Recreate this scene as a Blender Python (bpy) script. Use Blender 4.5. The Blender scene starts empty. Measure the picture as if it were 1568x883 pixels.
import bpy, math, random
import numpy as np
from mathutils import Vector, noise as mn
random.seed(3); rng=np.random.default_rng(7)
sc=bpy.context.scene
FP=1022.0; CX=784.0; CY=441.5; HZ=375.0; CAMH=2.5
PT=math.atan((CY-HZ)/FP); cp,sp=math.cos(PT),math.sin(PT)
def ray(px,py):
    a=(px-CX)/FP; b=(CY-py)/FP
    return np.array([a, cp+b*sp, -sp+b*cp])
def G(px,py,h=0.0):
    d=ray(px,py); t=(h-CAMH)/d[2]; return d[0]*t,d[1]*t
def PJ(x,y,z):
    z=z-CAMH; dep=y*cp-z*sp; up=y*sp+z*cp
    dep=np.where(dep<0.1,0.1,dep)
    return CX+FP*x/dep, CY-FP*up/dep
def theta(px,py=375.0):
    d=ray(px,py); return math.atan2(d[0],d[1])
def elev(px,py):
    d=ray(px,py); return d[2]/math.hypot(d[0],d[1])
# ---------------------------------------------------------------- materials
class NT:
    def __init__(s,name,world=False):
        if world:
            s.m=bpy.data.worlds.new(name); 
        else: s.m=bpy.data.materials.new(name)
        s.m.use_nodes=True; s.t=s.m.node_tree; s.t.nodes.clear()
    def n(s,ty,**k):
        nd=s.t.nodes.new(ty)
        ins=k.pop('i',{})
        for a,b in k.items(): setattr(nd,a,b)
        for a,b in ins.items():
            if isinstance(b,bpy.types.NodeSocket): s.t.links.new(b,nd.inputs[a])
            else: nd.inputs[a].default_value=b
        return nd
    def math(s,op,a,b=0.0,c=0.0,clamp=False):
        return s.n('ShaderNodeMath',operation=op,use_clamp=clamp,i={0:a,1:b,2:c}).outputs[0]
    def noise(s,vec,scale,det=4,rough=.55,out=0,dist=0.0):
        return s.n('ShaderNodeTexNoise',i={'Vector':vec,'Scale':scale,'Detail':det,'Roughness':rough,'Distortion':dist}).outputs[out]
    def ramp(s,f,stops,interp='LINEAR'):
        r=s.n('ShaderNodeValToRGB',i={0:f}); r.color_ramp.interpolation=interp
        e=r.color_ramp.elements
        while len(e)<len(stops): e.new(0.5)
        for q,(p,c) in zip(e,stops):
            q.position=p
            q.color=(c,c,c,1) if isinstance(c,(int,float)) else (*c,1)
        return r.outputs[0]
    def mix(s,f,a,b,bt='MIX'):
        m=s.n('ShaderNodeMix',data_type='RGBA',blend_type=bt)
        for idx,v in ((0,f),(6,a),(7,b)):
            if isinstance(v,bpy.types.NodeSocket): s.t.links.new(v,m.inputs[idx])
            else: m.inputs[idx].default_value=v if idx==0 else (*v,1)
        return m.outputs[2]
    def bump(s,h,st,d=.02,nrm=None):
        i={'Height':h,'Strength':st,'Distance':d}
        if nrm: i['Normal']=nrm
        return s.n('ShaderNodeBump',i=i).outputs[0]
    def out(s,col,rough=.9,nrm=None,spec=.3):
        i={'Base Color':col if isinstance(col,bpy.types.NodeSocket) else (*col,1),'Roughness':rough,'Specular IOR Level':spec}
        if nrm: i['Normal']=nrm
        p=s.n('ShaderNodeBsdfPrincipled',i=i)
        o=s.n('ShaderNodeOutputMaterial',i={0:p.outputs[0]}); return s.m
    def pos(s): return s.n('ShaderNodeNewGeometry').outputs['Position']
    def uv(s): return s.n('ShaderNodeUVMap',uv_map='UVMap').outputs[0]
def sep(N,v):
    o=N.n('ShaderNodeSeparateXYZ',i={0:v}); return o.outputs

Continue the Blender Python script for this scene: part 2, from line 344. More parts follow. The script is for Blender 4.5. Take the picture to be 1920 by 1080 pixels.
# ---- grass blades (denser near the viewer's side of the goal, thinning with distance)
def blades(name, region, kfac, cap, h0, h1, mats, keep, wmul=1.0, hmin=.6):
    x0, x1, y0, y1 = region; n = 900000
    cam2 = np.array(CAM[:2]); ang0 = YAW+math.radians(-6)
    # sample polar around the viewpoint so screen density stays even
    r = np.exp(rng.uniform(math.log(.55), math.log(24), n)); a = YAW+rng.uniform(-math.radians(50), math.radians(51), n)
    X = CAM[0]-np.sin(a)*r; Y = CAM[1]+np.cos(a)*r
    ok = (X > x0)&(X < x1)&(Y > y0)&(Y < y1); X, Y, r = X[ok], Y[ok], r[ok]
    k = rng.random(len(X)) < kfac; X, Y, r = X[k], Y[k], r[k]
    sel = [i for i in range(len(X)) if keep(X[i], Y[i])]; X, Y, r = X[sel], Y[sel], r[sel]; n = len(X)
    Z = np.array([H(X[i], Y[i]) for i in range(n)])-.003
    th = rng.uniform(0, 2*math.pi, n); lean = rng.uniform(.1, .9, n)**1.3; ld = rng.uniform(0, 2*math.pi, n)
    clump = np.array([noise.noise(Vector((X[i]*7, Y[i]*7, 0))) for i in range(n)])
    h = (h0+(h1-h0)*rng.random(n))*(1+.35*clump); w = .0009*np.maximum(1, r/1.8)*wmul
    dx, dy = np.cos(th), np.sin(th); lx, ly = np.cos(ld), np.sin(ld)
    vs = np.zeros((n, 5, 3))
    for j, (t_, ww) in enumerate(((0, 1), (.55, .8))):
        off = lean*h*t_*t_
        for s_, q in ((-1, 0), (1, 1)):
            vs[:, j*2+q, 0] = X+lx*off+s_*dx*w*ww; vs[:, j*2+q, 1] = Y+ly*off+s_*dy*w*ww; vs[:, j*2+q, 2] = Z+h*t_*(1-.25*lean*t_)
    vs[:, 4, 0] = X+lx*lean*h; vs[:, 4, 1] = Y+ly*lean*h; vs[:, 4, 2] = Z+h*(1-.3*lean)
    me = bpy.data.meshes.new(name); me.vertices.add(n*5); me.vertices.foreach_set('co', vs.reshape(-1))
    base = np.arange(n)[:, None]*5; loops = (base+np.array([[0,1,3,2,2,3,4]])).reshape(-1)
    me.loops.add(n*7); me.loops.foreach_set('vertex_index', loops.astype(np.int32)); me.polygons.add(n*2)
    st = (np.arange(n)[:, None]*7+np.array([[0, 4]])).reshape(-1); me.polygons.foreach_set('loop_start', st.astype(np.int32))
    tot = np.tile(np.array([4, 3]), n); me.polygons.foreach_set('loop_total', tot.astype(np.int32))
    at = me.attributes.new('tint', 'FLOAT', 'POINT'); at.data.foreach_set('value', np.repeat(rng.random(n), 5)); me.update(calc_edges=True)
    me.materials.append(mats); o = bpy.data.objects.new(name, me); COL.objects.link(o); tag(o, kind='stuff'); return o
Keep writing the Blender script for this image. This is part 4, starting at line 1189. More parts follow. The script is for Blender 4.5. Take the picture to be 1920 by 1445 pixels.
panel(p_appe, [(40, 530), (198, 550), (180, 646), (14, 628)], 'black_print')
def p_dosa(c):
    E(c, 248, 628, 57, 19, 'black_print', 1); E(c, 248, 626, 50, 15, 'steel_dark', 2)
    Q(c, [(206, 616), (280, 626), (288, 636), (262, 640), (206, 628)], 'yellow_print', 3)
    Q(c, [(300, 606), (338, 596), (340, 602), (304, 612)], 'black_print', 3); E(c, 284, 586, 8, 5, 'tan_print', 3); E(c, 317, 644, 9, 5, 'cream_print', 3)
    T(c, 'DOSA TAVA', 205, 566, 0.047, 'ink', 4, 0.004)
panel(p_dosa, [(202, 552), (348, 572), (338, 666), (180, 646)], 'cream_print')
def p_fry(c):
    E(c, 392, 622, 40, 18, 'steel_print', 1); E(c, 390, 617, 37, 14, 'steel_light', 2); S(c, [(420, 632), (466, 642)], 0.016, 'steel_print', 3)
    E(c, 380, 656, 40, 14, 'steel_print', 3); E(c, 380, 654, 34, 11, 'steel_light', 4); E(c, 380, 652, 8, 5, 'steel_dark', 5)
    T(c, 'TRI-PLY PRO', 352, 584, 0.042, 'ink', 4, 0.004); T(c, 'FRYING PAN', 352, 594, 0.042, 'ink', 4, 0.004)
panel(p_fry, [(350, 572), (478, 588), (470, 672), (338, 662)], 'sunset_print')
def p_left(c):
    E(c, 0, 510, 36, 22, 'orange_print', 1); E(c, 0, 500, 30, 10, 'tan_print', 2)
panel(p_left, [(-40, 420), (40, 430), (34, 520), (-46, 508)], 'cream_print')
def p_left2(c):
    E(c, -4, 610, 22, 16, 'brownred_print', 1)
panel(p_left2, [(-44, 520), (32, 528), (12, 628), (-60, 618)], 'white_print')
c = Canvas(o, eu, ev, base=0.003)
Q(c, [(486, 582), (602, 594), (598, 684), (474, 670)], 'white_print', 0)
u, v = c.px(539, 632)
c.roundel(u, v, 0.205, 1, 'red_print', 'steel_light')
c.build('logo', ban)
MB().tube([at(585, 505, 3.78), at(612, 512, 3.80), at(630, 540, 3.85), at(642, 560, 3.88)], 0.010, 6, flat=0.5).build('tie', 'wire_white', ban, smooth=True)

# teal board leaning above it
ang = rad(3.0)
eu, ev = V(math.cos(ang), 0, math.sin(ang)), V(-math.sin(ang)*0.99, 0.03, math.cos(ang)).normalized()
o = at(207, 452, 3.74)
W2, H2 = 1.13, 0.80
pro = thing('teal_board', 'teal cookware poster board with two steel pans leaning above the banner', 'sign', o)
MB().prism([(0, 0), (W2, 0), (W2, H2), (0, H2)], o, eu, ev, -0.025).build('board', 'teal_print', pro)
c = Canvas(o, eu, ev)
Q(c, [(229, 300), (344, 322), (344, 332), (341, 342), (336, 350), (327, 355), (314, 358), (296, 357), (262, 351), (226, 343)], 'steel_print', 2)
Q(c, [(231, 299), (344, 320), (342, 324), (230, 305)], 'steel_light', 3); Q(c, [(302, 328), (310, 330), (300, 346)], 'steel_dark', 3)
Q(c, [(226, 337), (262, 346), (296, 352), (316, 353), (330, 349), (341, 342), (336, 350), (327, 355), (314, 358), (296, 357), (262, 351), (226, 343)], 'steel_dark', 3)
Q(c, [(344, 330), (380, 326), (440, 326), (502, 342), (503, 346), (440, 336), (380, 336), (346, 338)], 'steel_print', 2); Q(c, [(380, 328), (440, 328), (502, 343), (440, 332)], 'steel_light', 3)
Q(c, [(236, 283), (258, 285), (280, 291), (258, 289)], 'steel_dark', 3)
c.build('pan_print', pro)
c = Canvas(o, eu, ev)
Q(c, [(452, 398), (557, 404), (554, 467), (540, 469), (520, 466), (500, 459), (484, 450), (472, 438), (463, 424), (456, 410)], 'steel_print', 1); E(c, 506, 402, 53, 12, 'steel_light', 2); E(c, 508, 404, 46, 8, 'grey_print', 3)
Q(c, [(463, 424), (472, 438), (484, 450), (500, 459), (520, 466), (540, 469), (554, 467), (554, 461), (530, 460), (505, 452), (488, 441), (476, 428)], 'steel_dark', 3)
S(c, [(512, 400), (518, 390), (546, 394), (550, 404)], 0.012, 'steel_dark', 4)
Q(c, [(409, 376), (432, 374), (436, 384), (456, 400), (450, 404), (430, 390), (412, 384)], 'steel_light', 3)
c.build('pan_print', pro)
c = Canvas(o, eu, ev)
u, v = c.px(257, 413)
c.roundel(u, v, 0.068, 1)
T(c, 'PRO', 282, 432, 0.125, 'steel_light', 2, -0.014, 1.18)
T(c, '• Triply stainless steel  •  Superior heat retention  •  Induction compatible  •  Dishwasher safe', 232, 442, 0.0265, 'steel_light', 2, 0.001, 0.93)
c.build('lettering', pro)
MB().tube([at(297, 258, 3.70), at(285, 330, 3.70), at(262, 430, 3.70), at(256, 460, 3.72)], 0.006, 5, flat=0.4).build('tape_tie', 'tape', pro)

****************

## Written request
Return each line in the records that holds the string "this".

## Solution below
Recreate this scene as a Blender Python (bpy) script. Use Blender 4.5. The Blender scene starts empty. Measure the picture as if it were 1568x883 pixels.
Continue the Blender Python script for this scene: part 2, from line 344. More parts follow. The script is for Blender 4.5. Take the picture to be 1920 by 1080 pixels.
Keep writing the Blender script for this image. This is part 4, starting at line 1189. More parts follow. The script is for Blender 4.5. Take the picture to be 1920 by 1445 pixels.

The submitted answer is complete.